TASK DESCRIPTION:
Extract each line of the material that follows exactly and omit its pictures.

>>>

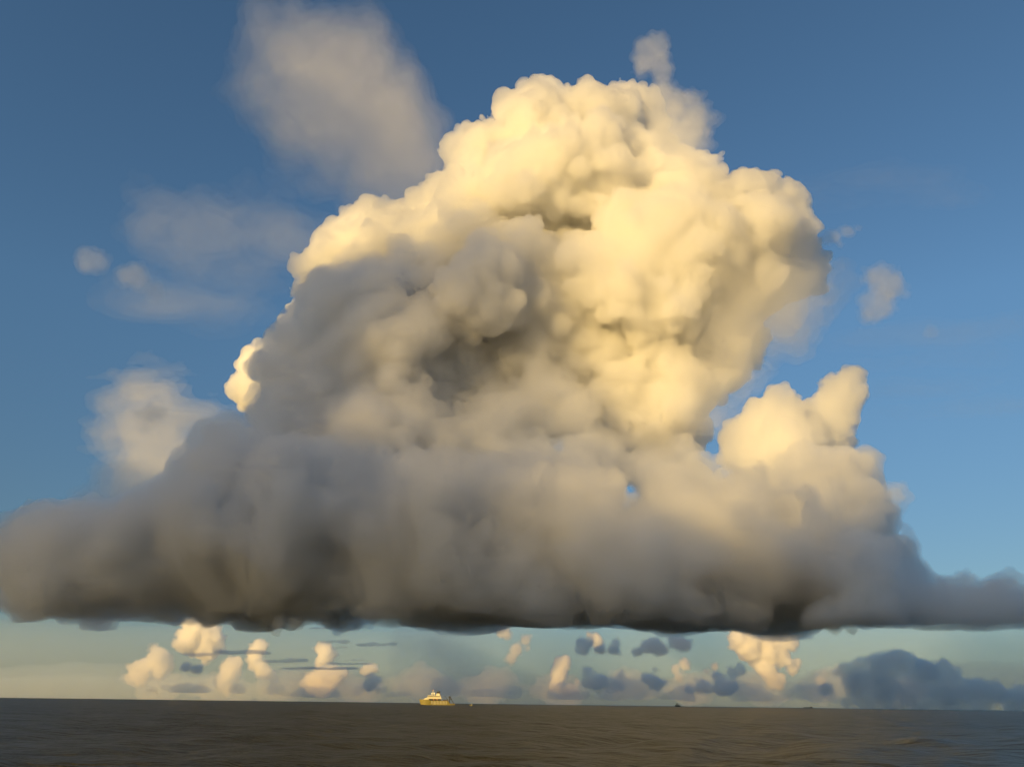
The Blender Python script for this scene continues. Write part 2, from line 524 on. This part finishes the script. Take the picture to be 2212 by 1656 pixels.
cloud('faint lavender haze patch of thin cloud on the blue left of the tower', [
    (450, 500, 110, 13000, (1.3, 1, .6)), (560, 470, 90, 13000, (1.2, 1, .6)), (620, 520, 80, 13000, (1, 1, .7)), (360, 440, 80, 13000, (1.2, 1, .5)), (640, 400, 60, 13000, (1, 1, .7))],
    55, 16000, seed=73, namp=280, nsize=900, lacun=.62, shells=((150, 14000), (350, 12000)), name='thin_cloud')
cloud('small faint puff of cloud in the dark blue at the left edge', [
    (275, 595, 24, 10000), (300, 605, 22, 10000), (335, 630, 18, 10000), (205, 560, 26, 10000)], 24, 1900, seed=74, namp=60, nsize=220, shells=((40, 1500),), name='cloud_puff')

cloud('ragged dark scud hanging under the left part of the slate base', [(600, 1352, 16, 7000), (640, 1350, 13, 7000), (570, 1346, 12, 7000), (500, 1340, 10, 7000)], 13, 190, seed=601, namp=38, nsize=190, lacun=.8, stretch=(1.8, 1, .8), shells=((20, 120),), crumb=.3, name='scud', group='ragged scud under the slate cloud base')
cloud('torn grey scud under the slate base right of its middle', [(1560, 1350, 16, 7400), (1600, 1345, 18, 7400), (1520, 1352, 10, 7400), (1650, 1340, 16, 7400)], 13, 190, seed=602, namp=38, nsize=190, lacun=.8, stretch=(1.8, 1, .8), shells=((20, 120),), crumb=.3, name='scud', group='ragged scud under the slate cloud base')
cloud('small shred of scud below the right end of the slate base', [(1800, 1350, 16, 7000), (1840, 1356, 14, 7000), (1770, 1345, 12, 7000)], 13, 220, seed=603, namp=38, nsize=190, lacun=.8, stretch=(1.8, 1, .8), shells=((20, 120),), crumb=.3, name='scud', group='ragged scud under the slate cloud base')
# rain and haze beyond the cloud base
cloud('blue grey rain shaft falling from the cloud base behind the white ship', [
    (880, 1380, 60, 15000, (1, 1.2, 1.2)), (940, 1400, 70, 15000, (1, 1.2, 1.2)), (900, 1460, 60, 15000), (850, 1440, 30, 15000), (990, 1440, 60, 15500), (950, 1500, 60, 15000)],
    60, 6000, seed=81, namp=150, nsize=1500, shells=((150, 5000), (300, 4000)), stretch=(1, 1, 3), cat='rain', name='rain_shaft')

bluish = (.50, .66, 1.0)
for lab, Yh, y0, rad, mf, sd in (('bluish haze bank lying on the horizon behind the ships', 24000, 1492, 50, 4200, 91), ('higher and fainter haze layer over the low blue bank on the horizon', 29000, 1440, 105, 14000, 92)):
    cloud(lab, [(x, y0 + 6 * math.sin(x * .013 + sd), rad, Yh, (1.6, 1.5, 1)) for x in range(-300, 2600, 90)], 260, mf, seed=sd, detail=0, namp=160, nsize=1800, stretch=(2, 2, 1), shells=((250, mf),),
          col=bluish, g=0.1, cat='haze', base=-400, base_soft=0.01, name='haze_bank')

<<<

EXERCISE SOLUTION:
The Blender Python script for this scene continues. Write part 2, from line 524 on. This part finishes the script. Take the picture to be 2212 by 1656 pixels.
cloud('faint lavender haze patch of thin cloud on the blue left of the tower', [
    (450, 500, 110, 13000, (1.3, 1, .6)), (560, 470, 90, 13000, (1.2, 1, .6)), (620, 520, 80, 13000, (1, 1, .7)), (360, 440, 80, 13000, (1.2, 1, .5)), (640, 400, 60, 13000, (1, 1, .7))],
    55, 16000, seed=73, namp=280, nsize=900, lacun=.62, shells=((150, 14000), (350, 12000)), name='thin_cloud')
cloud('small faint puff of cloud in the dark blue at the left edge', [
    (275, 595, 24, 10000), (300, 605, 22, 10000), (335, 630, 18, 10000), (205, 560, 26, 10000)], 24, 1900, seed=74, namp=60, nsize=220, shells=((40, 1500),), name='cloud_puff')

cloud('ragged dark scud hanging under the left part of the slate base', [(600, 1352, 16, 7000), (640, 1350, 13, 7000), (570, 1346, 12, 7000), (500, 1340, 10, 7000)], 13, 190, seed=601, namp=38, nsize=190, lacun=.8, stretch=(1.8, 1, .8), shells=((20, 120),), crumb=.3, name='scud', group='ragged scud under the slate cloud base')
cloud('torn grey scud under the slate base right of its middle', [(1560, 1350, 16, 7400), (1600, 1345, 18, 7400), (1520, 1352, 10, 7400), (1650, 1340, 16, 7400)], 13, 190, seed=602, namp=38, nsize=190, lacun=.8, stretch=(1.8, 1, .8), shells=((20, 120),), crumb=.3, name='scud', group='ragged scud under the slate cloud base')
cloud('small shred of scud below the right end of the slate base', [(1800, 1350, 16, 7000), (1840, 1356, 14, 7000), (1770, 1345, 12, 7000)], 13, 220, seed=603, namp=38, nsize=190, lacun=.8, stretch=(1.8, 1, .8), shells=((20, 120),), crumb=.3, name='scud', group='ragged scud under the slate cloud base')
# rain and haze beyond the cloud base
cloud('blue grey rain shaft falling from the cloud base behind the white ship', [
    (880, 1380, 60, 15000, (1, 1.2, 1.2)), (940, 1400, 70, 15000, (1, 1.2, 1.2)), (900, 1460, 60, 15000), (850, 1440, 30, 15000), (990, 1440, 60, 15500), (950, 1500, 60, 15000)],
    60, 6000, seed=81, namp=150, nsize=1500, shells=((150, 5000), (300, 4000)), stretch=(1, 1, 3), cat='rain', name='rain_shaft')

bluish = (.50, .66, 1.0)
for lab, Yh, y0, rad, mf, sd in (('bluish haze bank lying on the horizon behind the ships', 24000, 1492, 50, 4200, 91), ('higher and fainter haze layer over the low blue bank on the horizon', 29000, 1440, 105, 14000, 92)):
    cloud(lab, [(x, y0 + 6 * math.sin(x * .013 + sd), rad, Yh, (1.6, 1.5, 1)) for x in range(-300, 2600, 90)], 260, mf, seed=sd, detail=0, namp=160, nsize=1800, stretch=(2, 2, 1), shells=((250, mf),),
          col=bluish, g=0.1, cat='haze', base=-400, base_soft=0.01, name='haze_bank')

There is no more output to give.